Young companies don’t fail on good or bad ideas. They fail on execution. Yet many young startups make the mistake of focusing on the big idea or the high concept rather than the art and science of turning business plans into thriving businesses.
In a candid conversation with Yossi Vardi, an icon of Israeli high-tech entrepreneurship, at the Forbes Under 30 Summit in Tel Aviv, four founders from Europe, South America and Africa discussed this issue, along with why they became founders, raising capital and finding investors.
Joining Vardi on stage in front of an audience of over 150 millennials gathered under a white tent in the shadow of the downtown financial district were Kate Unsworth, founder of Vinaya, a London-based wearables house that focuses on mental health and wellness, Simcha Neumark, founder of WorkCapital, which provides small business loans in Latin America, Jon Reynolds, cofounder of autocomplete program Swiftkey, and Bheki Kunene, founder of Mind Trix, a creative design and marketing agency based in South Africa.
Idea
The first issue at hand was to explain how each panelist got his or her idea and translated it into a thriving company. “I realized that my smart phone was having a negative impact on my life, ability to focus and to connect and be present with other people,” said Unsworth. “I was always on my email. I was a complete addict.” As a technologist, she realized that she was in a unique position to figure out a way to design products that “makes us more human and not less.”
Reynolds described himself, a former U.K. civil servant, more of an “accidental entrepreneur.” He recounted daydreaming in large meetings and observing how untenable shrunken keyboards built into mobile devices are. His solution was predictive technology that knows how individuals use language; an autocomplete 'aha' moment.
It was the disconnect between what Neumark saw at home and what he knew was possible that lit his entrepreneurial fire. “I come [from] a simple family” in the Brazilian textile business, he says. “One of the biggest problems in Brazil is access to credit for small and medium businesses. I saw this with my own father.” After an almost fatal plane crash, he left behind an investment banking career at Credit Suisse to help both entrepreneurs and funders.
Execution
All three young founders agreed that execution is far more important than ideas. “It’s 100% execution,” said Unsworth. “Ideas will continue to evolve the more you tweak them and the more you learn.” But Neumark pushed it a step further, noting that “perseverance is more important than either. It is the biggest factor in success of a startup.”
Recognizing the role, potential and pitfalls of raising capital was a key theme among the panelists. “We didn’t know anything,” admitted Reynolds. His first funder was the U.K. government for $150,000; to date they are at $20 million Series B. “It’s easy to use financing as excuse, but if you believe in what you’re doing and prove your product to the market,” you will get funding. “We didn’t want to be seen as a small U.K. startup.”

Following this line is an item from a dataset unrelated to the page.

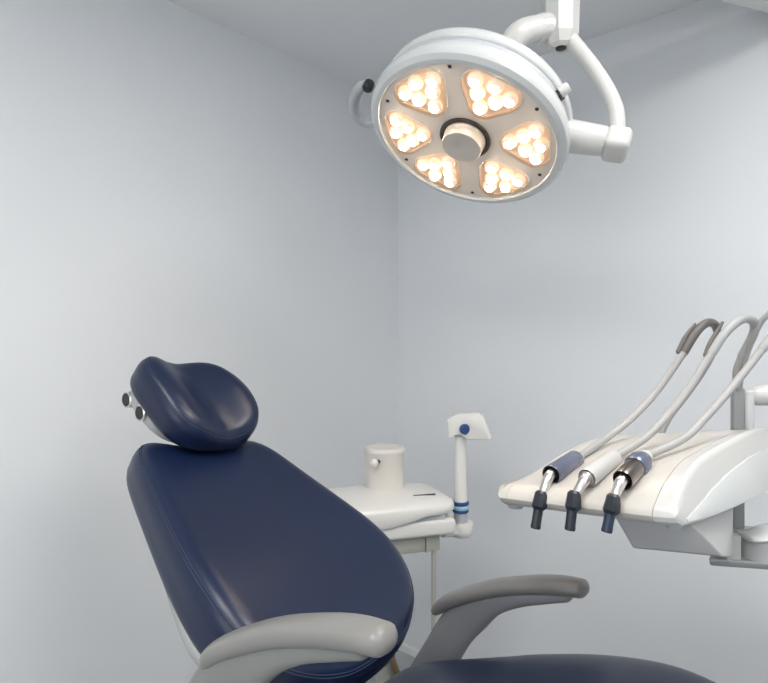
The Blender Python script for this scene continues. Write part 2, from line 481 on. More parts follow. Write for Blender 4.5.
# seat frame, hinge, pedestal and base plate (mostly below the picture)
b = B(); box(b, ch(0.40, 0, 0.64), F_, A_, Z, (0.14, 0.66, 0.09), 0.02); obj('seat_frame', b, M['shell'], chair)
b = B(); tube(b, [ch(0.36, -.13, 0.66), ch(0.40, -.13, 0.78), ch(0.43, -.13, 0.86)], [0.035, 0.035, 0.028], ry=[0.06, 0.055, 0.05], hint=F_, expo=3.5)
obj('back_hinge', b, M['shell'], chair)
b = B()
hexa(b, [ch(.45, -.12, .60), ch(1.25, -.10, .66), ch(1.25, .10, .66), ch(.45, .12, .60),
         ch(.45, -.15, .69), ch(1.28, -.12, .79), ch(1.28, .12, .79), ch(.45, .15, .69)], 0.015)
obj('leg_rest_frame', b, M['shell'], chair)
b = B(); hexa(b, [ch(.40, -.16, FZ + .07), ch(.95, -.16, FZ + .07), ch(.95, .16, FZ + .07), ch(.40, .16, FZ + .07),
                  ch(.42, -.12, .66), ch(.72, -.12, .66), ch(.72, .12, .66), ch(.42, .12, .66)], 0.03)
obj('pedestal', b, M['white'], chair)
b = B(); box(b, ch(0.66, 0, FZ + 0.04), F_, A_, Z, (0.95, 0.50, 0.08), 0.025, 3); obj('base_plate', b, M['shell'], chair)

# ------------------------------------------------------------------ surgical light
LC = V((0.1965, 1.4767, 2.0435))
LN = V((-0.34598, -0.34645, -0.87193)).normalized()
LU = LN.cross(Z).normalized();  LU = LU if LU.x > 0 else -LU
LW = LU.cross(LN).normalized(); LW = LW if LW.z > 0 else -LW
def lp(x, y, h): return LC + LU * x + LW * y - LN * h
def lpol(r, deg, h): return lp(r * math.cos(math.radians(deg)), r * math.sin(math.radians(deg)), h)
HUB = V((0.437, 1.50, 0))
lamp = thing('surgical_light', 'round white surgical light with six lit LED clusters on a wall-mounted arm', 'surgical light', V((1.283, 1.831, 2.55)))
def lathe_l(prof, seg=96):
    bm = B(); rings = [[lp(r * math.cos(2 * PI * j / seg), r * math.sin(2 * PI * j / seg), h) for j in range(seg)] for r, h in prof]
    return bm, rings
prof = [(0.2215, 0.012), (0.2215, -0.003), (0.2235, -0.0055), (0.234, -0.005), (0.2445, 0.002), (0.2485, 0.012), (0.2475, 0.026), (0.2410, 0.043), (0.2365, 0.048),
        (0.222, 0.050), (0.222, 0.020)]
bm, rings = lathe_l(prof); loft(bm, rings, closed=True)
ring_o = obj('lamp_ring', bm, M['white_cool'], lamp, angle=30)
prof = [(0.230, 0.047), (0.2330, 0.050), (0.2330, 0.062), (0.230, 0.065), (0.215, 0.065), (0.215, 0.047)]
bm, rings = lathe_l(prof); loft(bm, rings, closed=True)
obj('seal_band', bm, M['seal'], lamp, label='grey seal band around the lamp head')
prof = [(0.20, 0.056), (0.234, 0.062), (0.2385, 0.068), (0.2385, 0.082), (0.234, 0.092), (0.220, 0.102), (0.19, 0.113), (0.14, 0.126), (0.08, 0.134), (0.02, 0.136)]
bm, rings = lathe_l(prof); loft(bm, rings)
obj('lamp_housing', bm, M['white_cool'], lamp, angle=50)

# face plate with six openings
ANG = [96, 36, -26, -86, -150, 155]
def hull3(circs, n=48):
    pts = []
    for i in range(n):
        a = 2 * PI * i / n; d = V((math.cos(a), math.sin(a)))
        best = max(circs, key=lambda c: d.x * c[0] + d.y * c[1] + c[2])
        pts.append(V((best[0] + d.x * best[2], best[1] + d.y * best[2])))
    return pts
CIRC = [(0.170, -0.035, 0.036), (0.170, 0.035, 0.036), (0.122, 0.0, 0.036)]
SHAPE = hull3(CIRC, 56)
def resample(pts, n):
    L = [0]
    for i in range(len(pts)): L.append(L[-1] + (pts[(i + 1) % len(pts)] - pts[i]).length)
    out = []; j = 0
    for i in range(n):
        d = L[-1] * i / n
        while L[j + 1] < d - 1e-12: j += 1
        t = (d - L[j]) / max(1e-9, L[j + 1] - L[j]); out.append(pts[j].lerp(pts[(j + 1) % len(pts)], t))
    return out
SHAPE = resample(SHAPE, 48)
SC = V((0.152, 0.0))
def cl(ang, k, h):
    """cluster outline scaled by k about its centre at height h"""
    a = math.radians(ang); er = V((math.cos(a), math.sin(a))); et = V((-math.sin(a), math.cos(a)))
    out = []
    for p in SHAPE:
        q = SC + (p - SC) * k
        w = er * q.x + et * q.y
        out.append(lp(w.x, w.y, h))
    return out
bm = B(); edges = []
def loop_edges(P):
    vs = [bm.verts.new(p) for p in P]
    return [bm.edges.new((vs[i], vs[(i + 1) % len(vs)])) for i in range(len(vs))]
edges += loop_edges([lp(0.2216 * math.cos(2 * PI * j / 96), 0.2216 * math.sin(2 * PI * j / 96), 0.004) for j in range(96)])
for a in ANG: edges += loop_edges(cl(a, 1.0, 0.004))
bmesh.ops.triangle_fill(bm, use_beauty=True, use_dissolve=False, edges=edges)
# drop any triangles that landed inside an opening
inside = []
for f in bm.faces:
    c = f.calc_center_median() - LC; x, y = c.dot(LU), c.dot(LW)
    for a in ANG:
        ar = math.radians(a); rx = x * math.cos(ar) + y * math.sin(ar); ry = -x * math.sin(ar) + y * math.cos(ar)
        n = len(SHAPE); ins = True
        for i in range(n):
            p, q = SHAPE[i], SHAPE[(i + 1) % n]
            if (q.x - p.x) * (ry - p.y) - (q.y - p.y) * (rx - p.x) < -1e-9: ins = False; break
        if ins: inside.append(f); break
bmesh.ops.delete(bm, geom=inside, context='FACES_ONLY')
obj('face_plate', bm, M['face'], lamp, label='brushed beige metal face plate', smooth=False)

LEDS = [(0.174, -0.043), (0.185, 0.001), (0.172, 0.044), (0.148, -0.022), (0.144, 0.024), (0.111, -0.001)]
for ci, a in enumerate(ANG):
    bm = B()
    loft(bm, [cl(a, 1.0, 0.004), cl(a, 0.985, 0.009), cl(a, 0.95, 0.012), cl(a, 0.80, 0.014), cl(a, 0.4, 0.015)], cap0=False)
    cluster = obj('light_cluster', bm, M['well'], lamp, label='lit cluster of warm LED lenses')
    ar = math.radians(a)
    bm = B(); P1 = cl(a, 1.0, 0.004); c0 = lp(SC.x * math.cos(ar), SC.x * math.sin(ar), 0.004)
    rings = []
    for i in range(len(P1)):
        rad = (P1[i] - c0).normalized()
        rings.append([P1[i] + rad * (0.0016 * math.cos(t)) + LN * (0.0020 * math.sin(t)) for t in [2 * PI * j / 8 for j in range(8)]])
    loft(bm, rings, closed=True); obj('lens_rim_glint', bm, M['rim'], cluster)  # pale tube stands in for light refracted along the cover edge
    bm = B(); loft(bm, [cl(a, 0.985, 0.004), cl(a, 0.975, -0.005), cl(a, 0.93, -0.009), cl(a, 0.5, -0.012), cl(a, 0.1, -0.0125)], cap0=False)
    obj('cover_lens', bm, M['clear'], cluster, label='clear cover over the LED cluster')
    rot = random.uniform(-0.15, 0.15)
    for (rx, ty) in LEDS:
        dx, dy = rx - SC.x, ty
        rx2, ty2 = SC.x + dx * math.cos(rot) - dy * math.sin(rot), dx * math.sin(rot) + dy * math.cos(rot)
        x = rx2 * math.cos(ar) - ty2 * math.sin(ar); y = rx2 * math.sin(ar) + ty2 * math.cos(ar)
        bm = B(); p = lp(x, y, 0.0125)
        lathe(bm, p, LN, [(0.0145, 0.0), (0.0180, 0.005), (0.0187, 0.010), (0.0175, 0.0145), (0.0135, 0.0180), (0.0075, 0.0196), (0.0, 0.0200)], 20)
        led = obj('led_lens', bm, M['led'], cluster)
        bm = B(); lathe(bm, p, LN, [(0.0115, 0.0165), (0.0110, 0.0203), (0.0065, 0.0220), (0.0, 0.0224)], 16)
        obj('led_core', bm, M['core'], cluster)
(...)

Unsworth chimed in: “We are in hardware so we needed quite a lot of cash. We bootstrapped the first 18 months, built it all in-house.” Revenue from their first 200 products sold was used to pay back suppliers. “Our proof was that we already went to market.” Vinaya has secured $5 million in funding. “I have good relationships with most of them. They are people I like as opposed to just taking their money.”
South African entrepreneur Bheki Kunene proclaimed the value of bookstrapping. “I grew up selling peanuts, graduated to fruit and vegetables and then graduated to own my own business. Where I come from poverty is real. Starvation is real. I want to build an international global brand that helps people change their lives for the better.”
Vardi’s best advice? Too much funding in the beginning is death. The trap is that founders will spend too much and not focus enough on income. “When designing the amount of money you want to raise, try to think 18 months or 2 years,” he said. “More, and it will explode your financial bladder and you will use the money too fast.”